- The Washington Times - Monday, January 15, 2007

RAMALLAH, West Bank — Secretary of State Condoleezza Rice pledged yesterday that the Bush administration will do more in its final two years to try to resolve the Israeli-Palestinian conflict.

“I have heard loud and clear the call for deeper American engagement in these processes,” she said at a press conference with Palestinian Authority President Mahmoud Abbas at his Ramallah headquarters. “You will have my commitment to do precisely that.”

A senior State Department official traveling with Miss Rice told reporters that there has been “a lot of doubt about the sincerity” of the U.S. commitment to the peace process in the region but that people are finally “coming out of it.”

The peace process immediately became more complicated, however, with Mr. Abbas rejecting a key element of the U.S.-backed “road map” plan. The Palestinian leader, backed by the United States in his struggle with the militant Hamas movement, said he will not agree to a provisional Palestinian state with temporary borders, the second stage of the long-dormant plan.

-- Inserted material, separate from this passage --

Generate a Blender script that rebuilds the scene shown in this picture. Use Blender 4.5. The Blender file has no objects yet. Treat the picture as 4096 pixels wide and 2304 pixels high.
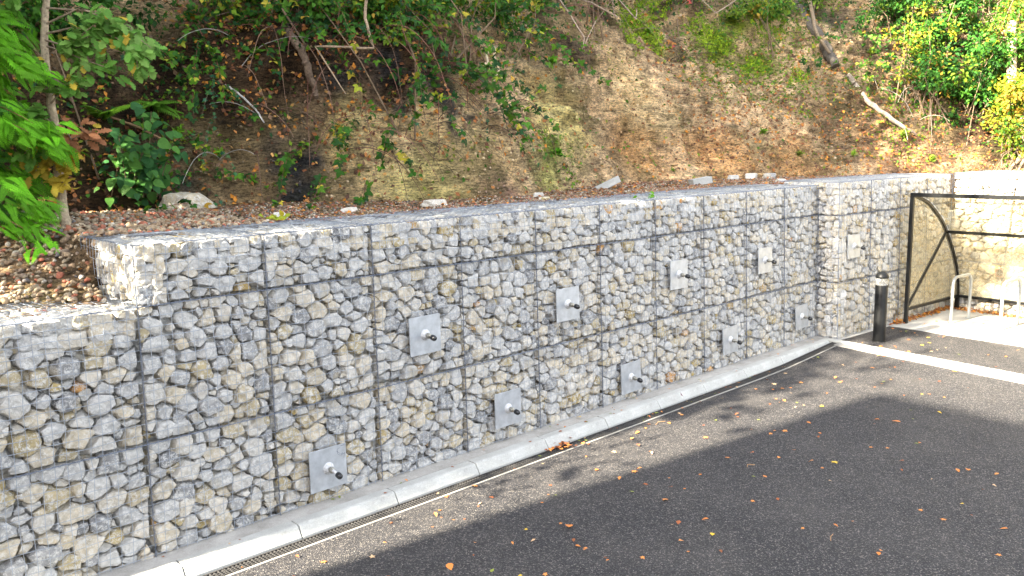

Miss Rice, who has rejected complaints that the administration’s involvement was not sufficient, said the three-stage road map is the only viable and internationally backed plan that would result in the establishment of a Palestinian state.

But Mr. Abbas said Israeli proposals to move quickly to the second stage of the plan would serve only to delay the final outcome.

“We reaffirmed to Secretary Rice our rejection of any temporary or transitional solutions, including a state with temporary borders, because we don’t see it as a realistic option,” he said.

In the past few months, Miss Rice has questioned the view of many in the region, as well as of the Iraq Study Group, that problems in Iraq, Lebanon and elsewhere in the region would be eased if the Israeli-Palestinian conflict were resolved.

Instead, she has argued that the core issue is a struggle between extremists and moderates in the Middle East.

She said yesterday that a Palestinian state “should be pursued on its own merits — not because of anything else,” such as the situation in Iraq or Iran. “The Palestinian people have waited a long time for their own state,” she added.

Mr. Abbas promised that the $86 million the Bush administration plans to give him to boost his security forces, if approved by Congress, will not be “misused” but spent only on training and equipment and not on weapons or salaries.

Hamas, which controls the Palestinian Cabinet, has said that the U.S. grant would inflame tensions between it and Mr. Abbas’ Fatah faction and could lead to a civil war.

Mr. Abbas said his government still needs weapons from other sources, “and we ask that the security forces be provided with these weapons so that it will be compensated for the losses” caused by Israel in the final years of Palestinian leader Yasser Arafat’s rule.

“We do not let weapons enter unless it is in a lawful manner,” he said. “We deal in total transparency with this issue.”

The senior State Department official said one of the goals of the U.S. program is to professionalize and downsize the Palestinian security forces, which have about four times as many personnel on the payroll than actually go to work.

The official said the U.S. money would be used for purposes ranging from “personal kits to communications to expendables.” He declined to say where weapons would come from, because that is an “extremely sensitive issue for Palestinian public opinion.”

Mr. Abbas repeated his intention to call new elections for president and parliament if weeks-long talks with Hamas on a unity government produce no result. An aide to Mr. Abbas suggested that he would give the negotiations a couple more weeks.

Miss Rice is scheduled to meet with Israeli Prime Minister Ehud Olmert today before flying to Egypt for talks with President Hosni Mubarak and then to Saudi Arabia, where she will have dinner with King Abdullah.